Putin, who wanted to make the West fearful, has instead united it. Aggression against Ukraine has already led to Sweden and Finland joining NATO. And now there is a new strategic fracture: Germany, effectively disarmed for 80 years, is returning to the role of a military power. And it was Putin who forced it to do so.
NATO was once created with a clear formula by Lord Ismay: “keep the Americans in Europe, the Russians out, and the Germans on their knees”. In 2024, this balance is being upset.

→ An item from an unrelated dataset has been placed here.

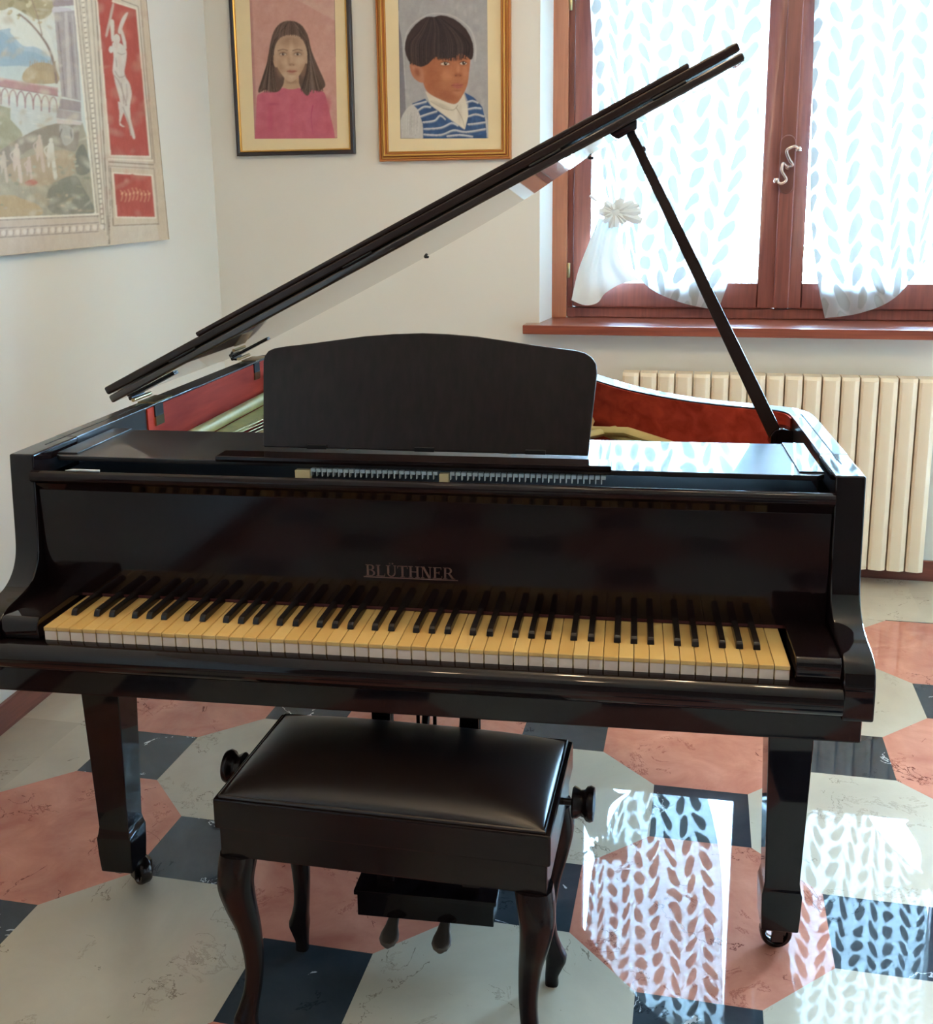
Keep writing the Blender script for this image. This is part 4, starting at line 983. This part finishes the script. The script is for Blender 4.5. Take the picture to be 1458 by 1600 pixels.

America is less secure, Russia is more aggressive, and Germany is no longer restraining itself.
Friedrich Merz, Germany’s new political leader, has begun rearmament not because of militarism, but because of fear: missile attacks, mass crimes, and Putin’s nuclear blackmail all demonstrate that the world in which Germany could be “an economic giant but a military dwarf” is over.
Unlike Russia, the German economy is capable of rapidly increasing its capacity. And if Berlin builds up its defence industry, Moscow will receive the threat it has been seeking.
The same process has begun in Asia. Japan and South Korea are also no longer confident in “eternal American protection”. China, like Russia, may pay for its expansionist game by gaining not control, but a chain reaction of armaments around it.
There is only one conclusion: Putin wanted to break the West – and he woke it up. Germany’s awakening could be Russia’s most painful geopolitical defeat of the 21st century. Because the colossus from Berlin is no longer sitting in the shadows.